ARTICOLO PUBBLICATO SU IL GIORNALE OFF
“Ci sono degli elementi che rendono il lavoro di Agnetti oggi davvero interessante e accattivante sotto certi punti di vista. Si rifletteva prima come certe opere, anche molto concettuali, mantengano una grande freschezza proprio perché ci mettono di fronte al rapporto con significati universali che oggi assumono magari prospettive diverse”. Così Filippo Del Corno, assessore alla Cultura del Comune di Milano, a proposito di Agnetti. A cent’anni da adesso, la mostra antologica curata da Marco Meneguzzo in collaborazione con l’Archivio Vincenzo Agnetti. Forse stiamo assistendo a una sorta di “rinascenza” agnettiana, dal momento che nel breve volgere di tempo (un anno, un anno e mezzo) ancora una volta Milano dedica un’importante mostra a Vincenzo Agnetti (1926-1981), l’artista “concettuale” che ha “destrutturato” il verbo in immagini. Operò più o meno a latere rispetto agli esiti italiani della poesia visiva (Ugo Carrega, Giuseppe Chiari, Eugenio Carmi et alia) mantenendo una posizione autonoma, distinta e distante e forse unica -come unico fu un altro grande, Gino De Dominicis.
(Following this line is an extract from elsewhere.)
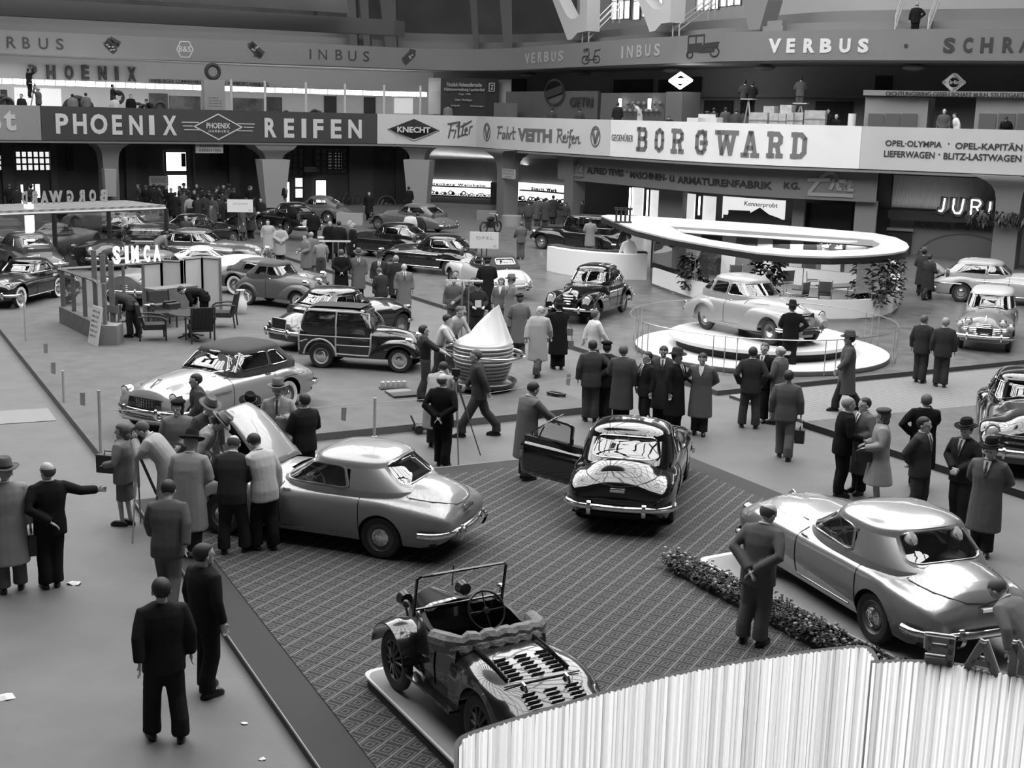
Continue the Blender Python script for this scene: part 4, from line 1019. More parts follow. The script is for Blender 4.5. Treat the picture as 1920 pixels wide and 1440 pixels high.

Fino al 24 settembre a Palazzo Reale i non pochi turisti, studiosi e operatori del settore che passeranno per Milano potranno visitare più di cento opere, realizzate fra il 1967 e il 1981, molte già viste in occasione delle precedenti rassegne dedicate al grande artista e altre, forse, “inedite” per chi non ha ancora avuto modo di guardare in profondità una produzione artistica che raramente viene messa a disposizione dei “normali” fruitori di mostre (certo, l’Archivio Vincenzo Agnetti è un luogo aperto a tutti, ma chi già si “vergogna” a varcare la soglia di una galleria d’arte con ogni probabilità avrà ancor più problemi ad accedere alla suddetta associazione).
Chi scrive, per esempio, è molto soddisfatto per aver potuto ammirare alcune bellissime carte fotografiche “graffiate” -le cosiddette Photo-Graffie– prodotte nell’ultimisssimo scorcio di vita di Vincenzo Agnetti e straordinariamente affini, almeno per il suddetto scrivente, a certe sperimentazioni art nouveau e simboliste.
Nella grande rassegna a Palazzo Reale c’è tutto Agnetti, l’ Autotelefonata e la Macchina Drogata (la calcolatrice Divisumma 14 Olivetti con le lettere dell’alfabeto al posto dei numeri), i “feltri” (Quando mi vidi non c’ero) e le bacheliti incise (gli Assiomi) e le sessanta bandiere di tutte le nazioni del mondo (l’Amleto Politico, quella che noi oggi chiameremmo installazione, cui è stata dedicata un’intera stanza di Palazzo Reale), tutte opere messe a disposizione dall’ Archivio Vincenzo Agnetti, da collezioni private e da gallerie.
Una peculiarità di questa antologica (che segue alla rassegna dedicata, sempre da Palazzo Reale, a un altro grande artista, Piero Manzoni) è l’indicazione, sia pure non centrale per precisa scelta curatoriale, degli innegabili esiti politici della produzione di Vincenzo Agnetti: non semplice e non solamente “situazionismo” linguistico, la sua estetizzazione del linguistico non sense con la conseguente creazione di paradossi visuali e concettuali era, anche se non soprattutto, una critica feroce della fallacia del pervasivo e ingannevole potere politico (non dimentichiamo che visse in pieno i disordinatissimi anni Settanta), come è ben chiaro dall’esposizione a parete di alcune sue dichiarazioni “metateoriche” come chiavi esplicative del suo stesso lavoro, esplicitate di suo pugno. Emblematico è il titolo di un’opera del 1971, della serie degli Assiomi: Il potere usa la TAUTOLOGIA come parametro convincente e la CONTRADDIZIONE come parametro stimolante. Tu chiamale “sentenze”, se vuoi.